Sunday, October 22, 2023

(#5376) Understanding my metabolism

      As some may know I have gone back into the workforce as a necessity on a couple of fronts. For financial solvency with a physical benefit to boot. But what I haven't thought about until this morning was the need for me to slow down my exertions. I am not 20 years old anymore so working hard non stop is not conducive to me surviving for the next 3 to 4 years. I figure I can get myself into a financial position where after about 42 months I can taper back down to little or no outside work. I will be 72 years old by then and that is still young enough to enjoy my days in a somewhat healthy way.
     In order for me to achieve this goal I must learn to not rush my activities at work and for that matter at home when I am off work. I need to regulate my production to within a scope that accomplishes my personal goals while also keeping up with a normal production schedule. My main problem is that I am always trying to do more than what is actually needed. I suppose it has served me well throughout my younger life but I am no longer that person. As a now 68 year old I do feel the stress and strain of the years of hard work and at times hard play.

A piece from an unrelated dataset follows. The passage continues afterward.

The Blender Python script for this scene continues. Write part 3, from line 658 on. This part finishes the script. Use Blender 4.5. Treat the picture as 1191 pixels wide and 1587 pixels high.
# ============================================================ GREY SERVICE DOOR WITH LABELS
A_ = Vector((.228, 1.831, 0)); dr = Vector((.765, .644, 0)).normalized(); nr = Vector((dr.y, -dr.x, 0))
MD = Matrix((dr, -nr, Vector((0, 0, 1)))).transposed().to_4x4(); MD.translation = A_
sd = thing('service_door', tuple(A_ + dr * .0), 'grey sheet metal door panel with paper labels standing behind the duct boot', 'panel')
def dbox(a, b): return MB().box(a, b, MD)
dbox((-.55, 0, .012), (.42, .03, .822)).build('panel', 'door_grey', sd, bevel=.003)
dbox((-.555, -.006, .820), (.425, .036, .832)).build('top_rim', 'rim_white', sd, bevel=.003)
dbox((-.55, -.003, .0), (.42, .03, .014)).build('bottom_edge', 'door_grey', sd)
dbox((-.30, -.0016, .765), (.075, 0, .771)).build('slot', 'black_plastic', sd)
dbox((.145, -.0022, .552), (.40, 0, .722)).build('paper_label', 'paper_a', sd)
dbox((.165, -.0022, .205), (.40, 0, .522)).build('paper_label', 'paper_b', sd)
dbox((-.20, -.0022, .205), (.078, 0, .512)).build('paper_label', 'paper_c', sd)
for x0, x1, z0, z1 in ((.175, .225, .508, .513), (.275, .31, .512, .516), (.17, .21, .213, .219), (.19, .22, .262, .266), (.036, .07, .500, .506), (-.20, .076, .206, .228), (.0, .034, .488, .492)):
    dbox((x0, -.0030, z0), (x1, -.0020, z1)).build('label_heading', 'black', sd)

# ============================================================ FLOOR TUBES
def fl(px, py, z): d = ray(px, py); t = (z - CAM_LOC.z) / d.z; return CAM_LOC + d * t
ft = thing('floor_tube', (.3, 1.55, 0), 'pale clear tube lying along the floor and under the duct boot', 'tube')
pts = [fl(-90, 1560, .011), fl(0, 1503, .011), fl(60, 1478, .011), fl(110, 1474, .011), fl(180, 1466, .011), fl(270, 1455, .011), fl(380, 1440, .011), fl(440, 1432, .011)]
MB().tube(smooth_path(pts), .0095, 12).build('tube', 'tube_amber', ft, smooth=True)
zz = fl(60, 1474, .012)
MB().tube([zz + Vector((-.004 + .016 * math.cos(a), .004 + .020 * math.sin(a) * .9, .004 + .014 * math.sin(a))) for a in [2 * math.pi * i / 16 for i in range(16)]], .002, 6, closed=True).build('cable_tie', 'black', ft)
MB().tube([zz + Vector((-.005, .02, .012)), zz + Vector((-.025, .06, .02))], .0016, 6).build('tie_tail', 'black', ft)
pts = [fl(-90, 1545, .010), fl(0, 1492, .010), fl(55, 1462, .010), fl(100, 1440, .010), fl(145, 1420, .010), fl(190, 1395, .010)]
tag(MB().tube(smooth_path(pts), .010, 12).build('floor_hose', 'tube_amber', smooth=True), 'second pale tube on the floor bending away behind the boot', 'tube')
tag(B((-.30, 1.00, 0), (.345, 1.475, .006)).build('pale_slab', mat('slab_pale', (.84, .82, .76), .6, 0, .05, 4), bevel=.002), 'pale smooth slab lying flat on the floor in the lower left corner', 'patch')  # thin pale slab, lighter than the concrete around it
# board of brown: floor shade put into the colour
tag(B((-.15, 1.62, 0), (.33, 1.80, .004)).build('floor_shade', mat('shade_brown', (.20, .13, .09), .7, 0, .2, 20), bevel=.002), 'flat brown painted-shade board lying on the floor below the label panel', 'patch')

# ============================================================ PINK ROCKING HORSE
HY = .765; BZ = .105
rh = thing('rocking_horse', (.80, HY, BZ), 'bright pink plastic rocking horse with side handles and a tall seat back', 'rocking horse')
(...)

     So if I am to survive this quest I am putting myself on I need to adjust to my own reality. I am old not young so I don't have the luxury of overcoming injuries and other physical anomalies with quick rebounds. I must take extra care not to push the envelope of my production beyond what is doable in a safe and concerted effort. My competitive nature has been a true friend but I am not in competition with myself or anyone else now. I must keep to a methodical approach that moves along the expected assignments I am tasked with, without trying to set world land speed records in the process. My metabolism is my focus for now and regulating it is my priority. I will gauge myself today and see if I will help myself and the company achieve a happy medium.